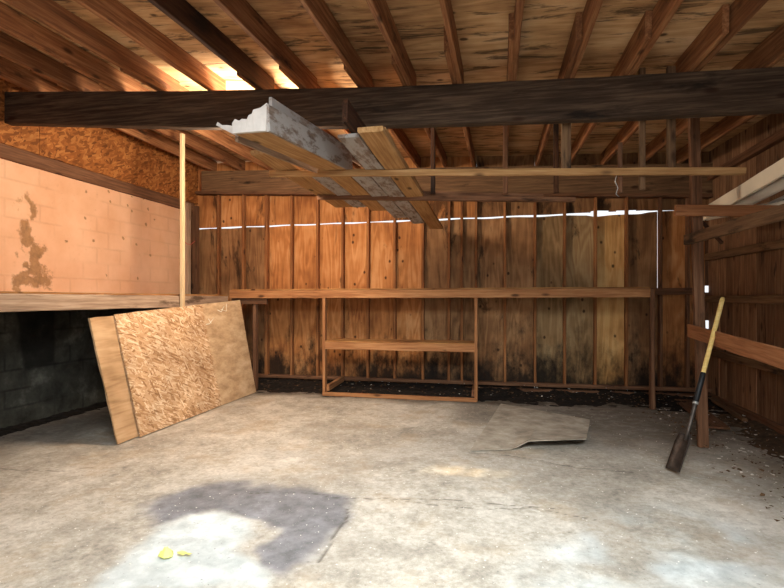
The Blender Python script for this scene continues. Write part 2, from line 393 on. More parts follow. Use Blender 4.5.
# left wall: painted block above, darker block below the bench
stain_p = [tuple(at(x, y, X=XL).yz) for x, y in [(26, 178), (35, 195), (40, 225), (43, 250), (54, 270), (60, 293), (14, 293), (8, 270), (6, 240), (13, 215), (18, 195)]]
dark_rect = [tuple(at(x, y, X=XL).yz) for x, y in [(14, 305), (55, 305), (55, 363), (24, 372)]]  # dark rectangle on the lower blocks
specks = [tuple(at(x, y, X=XL).yz) for x, y in [(132, 198), (132, 210), (85, 193), (108, 190), (155, 218), (147, 210), (122, 238), (136, 243), (85, 218), (66, 242), (137, 280), (106, 276), (150, 255), (110, 200), (142, 198), (128, 205), (92, 240), (146, 225)]]
def lw_attr(Y, Z):
    wy, wz = Y + (fbm(Y, Z, 6, 61) - .5) * .35, Z + (fbm(Y, Z, 6, 67) - .5) * .35
    st = .8 * (1 - sstep(-.15, .1, poly_sd(wy, wz, stain_p))) * sstep(.22, .55, fbm(Y, Z, 9, 75))
    for (a, b) in specks: st = np.maximum(st, .9 * (1 - sstep(.008, .035, np.hypot(Y + (wy - Y) * .3 - a, Z + (wz - Z) * .3 - b))))
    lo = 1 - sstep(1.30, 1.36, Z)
    rowh = .2; r = np.floor(Z / rowh)
    m = 1 - sstep(.004, .012, np.abs(Z / rowh - np.round(Z / rowh)) * rowh)
    m = np.maximum(m, 1 - sstep(.004, .012, np.abs((Y / .4 + r * .5) - np.round(Y / .4 + r * .5)) * .4)) * sstep(.25, .6, fbm(Y, Z, 3, 71))
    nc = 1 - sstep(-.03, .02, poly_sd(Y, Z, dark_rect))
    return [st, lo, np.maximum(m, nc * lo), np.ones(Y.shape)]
YE = float(at(180, 250, X=XL).y)
def lw_pos(Y, Z): return np.stack([np.full(Y.shape, XL) + (fbm(Y, Z, 3, 73) - .5) * .02, Y, Z], -1)
wl = empty('wall_left'); tag(wl, 'painted block wall with dark blocks below', None, None, 'structure')
LT = CAM_H + 1.44
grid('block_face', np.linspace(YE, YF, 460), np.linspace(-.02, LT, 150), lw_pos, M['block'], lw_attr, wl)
board('block_core', (XL - .12, YF, 1.75), (XL - .12, YE, 1.75), .2, 3.5, M['grey_bench'], wl, jit=0)
board('sheathing', (XL - .03, YE, 1.7), (XL - .03, YB + .1, 1.7), .04, 3.6, M['ply_brown'], wl, jit=0)
plate = board('trim_1', (XL - .03, YF, LT + .075), (XL - .03, YE + .3, LT + .075), .14, .15, M['brown'], jit=.002); tag(plate, 'brown timber plate on top of the painted block wall', None, None, 'structure')
# strand board band above the plate
band = empty('wall_band', (XL + .05, 4, LT + .15)); tag(band, 'strand board band along the top of the left wall', None, None, 'structure')
by = [YF, .4, 2.84, 4.55, 6.05, YE + .42]
for a, b in zip(by[:-1], by[1:]):
    t0 = CAM_H + 1.585
    L = b - a - .006; n = 12; V, Fc = [], []
    for i in range(n + 1):
        y = a + L * i / n; tp = float(zroof(XL, y)) + .19
        for (x, z) in ((0, t0 + random.gauss(0, .004)), (.014, t0 + random.gauss(0, .004)), (.014, tp), (0, tp)): V.append((XL + .045 + x, y, z))
    for i in range(n):
        for k in range(4): q = i * 4 + k; r = i * 4 + (k + 1) % 4; Fc.append((q, r, r + 4, q + 4))
    Fc += [(3, 2, 1, 0), (n * 4, n * 4 + 1, n * 4 + 2, n * 4 + 3)]
    mesh('strand_board', V, Fc, M['osb_wall'], band)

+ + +

Work to complete: Begin at the top of the material above and output each line exactly, stopping after the line that holds "for (a, b) in". Leave out pictures.

Written response:
The Blender Python script for this scene continues. Write part 2, from line 393 on. More parts follow. Use Blender 4.5.
# left wall: painted block above, darker block below the bench
stain_p = [tuple(at(x, y, X=XL).yz) for x, y in [(26, 178), (35, 195), (40, 225), (43, 250), (54, 270), (60, 293), (14, 293), (8, 270), (6, 240), (13, 215), (18, 195)]]
dark_rect = [tuple(at(x, y, X=XL).yz) for x, y in [(14, 305), (55, 305), (55, 363), (24, 372)]]  # dark rectangle on the lower blocks
specks = [tuple(at(x, y, X=XL).yz) for x, y in [(132, 198), (132, 210), (85, 193), (108, 190), (155, 218), (147, 210), (122, 238), (136, 243), (85, 218), (66, 242), (137, 280), (106, 276), (150, 255), (110, 200), (142, 198), (128, 205), (92, 240), (146, 225)]]
def lw_attr(Y, Z):
    wy, wz = Y + (fbm(Y, Z, 6, 61) - .5) * .35, Z + (fbm(Y, Z, 6, 67) - .5) * .35
    st = .8 * (1 - sstep(-.15, .1, poly_sd(wy, wz, stain_p))) * sstep(.22, .55, fbm(Y, Z, 9, 75))
    for (a, b) in specks: st = np.maximum(st, .9 * (1 - sstep(.008, .035, np.hypot(Y + (wy - Y) * .3 - a, Z + (wz - Z) * .3 - b))))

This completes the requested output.